Russia chases Baghdad oil bonanza

23 August 2002

Investment in the oil sector will be at the heart of the $40,000 million economic co-operation deal that Russia and Iraq are expected to sign by the end of August. The deal, disclosed by Baghdad's representative in Moscow Abbas Khalaf on 16 August, is designed to consolidate relations between the two traditional allies. However, the agreement is likely to be viewed by the US as a further obstacle to Washington's plans to launch a military attack on Iraq.

The five-year co-operation programme is expected to cover a variety of sectors, foremost among which will be Iraq's battered oil industry. Other fields of interest to Russian companies include power, chemical production and transport infrastructure. Russian engineers played an integral role in the construction of much of Iraq's infrastructure before the imposition of UN sanctions in 1990. Since then, Russian companies have been unable to realise existing oil contracts worth hundreds of millions of dollars and Baghdad still owes Moscow billions of dollars for weapons purchased from the former Soviet Union.

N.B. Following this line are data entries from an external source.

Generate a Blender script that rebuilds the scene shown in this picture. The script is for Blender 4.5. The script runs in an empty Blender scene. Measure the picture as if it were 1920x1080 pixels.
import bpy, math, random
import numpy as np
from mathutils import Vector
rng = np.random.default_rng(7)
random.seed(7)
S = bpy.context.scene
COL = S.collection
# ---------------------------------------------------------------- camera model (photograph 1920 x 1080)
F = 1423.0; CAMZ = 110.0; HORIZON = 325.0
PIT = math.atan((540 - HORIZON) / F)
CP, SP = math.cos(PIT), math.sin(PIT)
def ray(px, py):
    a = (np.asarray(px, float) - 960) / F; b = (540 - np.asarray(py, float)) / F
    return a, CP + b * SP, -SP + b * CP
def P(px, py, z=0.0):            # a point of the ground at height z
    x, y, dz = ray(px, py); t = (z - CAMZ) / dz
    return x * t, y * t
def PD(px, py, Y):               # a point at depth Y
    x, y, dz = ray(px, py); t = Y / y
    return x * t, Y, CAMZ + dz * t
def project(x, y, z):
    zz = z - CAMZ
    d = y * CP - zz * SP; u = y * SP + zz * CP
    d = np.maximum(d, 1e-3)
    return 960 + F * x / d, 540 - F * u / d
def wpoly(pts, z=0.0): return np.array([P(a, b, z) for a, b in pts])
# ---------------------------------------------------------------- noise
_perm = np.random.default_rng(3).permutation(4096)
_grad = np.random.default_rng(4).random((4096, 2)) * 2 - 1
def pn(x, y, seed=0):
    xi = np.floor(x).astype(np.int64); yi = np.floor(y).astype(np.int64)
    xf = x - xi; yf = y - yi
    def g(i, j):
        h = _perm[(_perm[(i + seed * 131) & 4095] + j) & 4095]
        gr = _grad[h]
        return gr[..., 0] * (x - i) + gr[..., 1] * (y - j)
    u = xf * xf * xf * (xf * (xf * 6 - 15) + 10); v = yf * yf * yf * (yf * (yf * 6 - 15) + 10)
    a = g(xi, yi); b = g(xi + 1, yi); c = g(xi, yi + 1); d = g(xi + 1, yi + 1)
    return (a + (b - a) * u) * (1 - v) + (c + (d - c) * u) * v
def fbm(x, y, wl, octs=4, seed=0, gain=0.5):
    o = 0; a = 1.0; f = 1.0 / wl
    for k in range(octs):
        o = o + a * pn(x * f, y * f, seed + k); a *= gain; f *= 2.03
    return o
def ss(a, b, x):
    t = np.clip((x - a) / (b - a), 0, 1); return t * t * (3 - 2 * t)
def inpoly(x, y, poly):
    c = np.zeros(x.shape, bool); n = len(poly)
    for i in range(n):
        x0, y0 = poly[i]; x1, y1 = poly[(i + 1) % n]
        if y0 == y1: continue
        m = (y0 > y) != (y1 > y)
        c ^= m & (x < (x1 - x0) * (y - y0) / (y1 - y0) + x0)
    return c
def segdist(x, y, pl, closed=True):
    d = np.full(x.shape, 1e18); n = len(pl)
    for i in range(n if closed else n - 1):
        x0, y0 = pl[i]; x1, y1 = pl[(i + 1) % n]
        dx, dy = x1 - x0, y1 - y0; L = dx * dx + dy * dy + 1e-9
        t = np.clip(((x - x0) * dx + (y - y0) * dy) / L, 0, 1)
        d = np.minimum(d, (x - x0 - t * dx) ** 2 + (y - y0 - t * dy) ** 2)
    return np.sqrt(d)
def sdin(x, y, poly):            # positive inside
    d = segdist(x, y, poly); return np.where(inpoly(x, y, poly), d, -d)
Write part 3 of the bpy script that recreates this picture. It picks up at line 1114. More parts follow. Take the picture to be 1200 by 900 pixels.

Iraq, home to the second-largest oil reserves in the world, is keen to boost its crude oil output to levels close to the 3.5 million barrels a day (b/d) that it was producing in the late 1970s. But with international oil companies prevented under UN regulations from participating in the reconstruction of the hydrocarbons industry, efforts to ramp up production face serious difficulties.

Russian companies, however, have not been deterred by Iraq's position as an international pariah and have for many years been seeking to negotiate further contracts with the Iraqi authorities. Baghdad meanwhile has worked hard to maintain good relations with Moscow, recognising the importance of having one of the permanent members of the UN Security Council as an ally. 'Russia was, is and will be our main partner,' says Khalaf. 'What we need from Moscow is moral, political and diplomatic support. America's aggressive statements against Iraq aroused negative reaction in Russia.'

'Russian companies are very serious about their exploration contracts in Iraq,' says Amy Myers Jaffe, senior energy analyst at the Baker Institute for Public Policy. 'Russian companies have been involved for many decades and they want to maintain their pre-eminent position when the country re-opens for business.' Jaffe refutes those who argue that the US' dream scenario of a stable regime change would signal the end of the Russian success. 'Contracts are honoured even when governments change,' she says. 'The Russians will be seeking to enforce agreements regardless of who is in power in Baghdad.'

Washington has played down the significance of the economic co-operation deal between Iraq and Russia. The State Department has said only that it would expect any agreement to be fully consistent with UN Security Council resolutions. Some individual politicians, however, have voiced concern over the deal saying that it seems to challenge the renewed warmth in relations between Moscow and Washington. The two 'have a coincidence of interests in Iraq and it's not very nice to express it this way, with a symbolic gesture, even if it doesn't mean very much,' Senator Richard Lugar, a senior Republican on the Foreign Affairs Committee said in a US TV interview on 18 August.

Russian sources have been quick to stress that any activities stemming from the co-operation agreement, which has been under negotiation for several years, will be in line with the UN sanctions.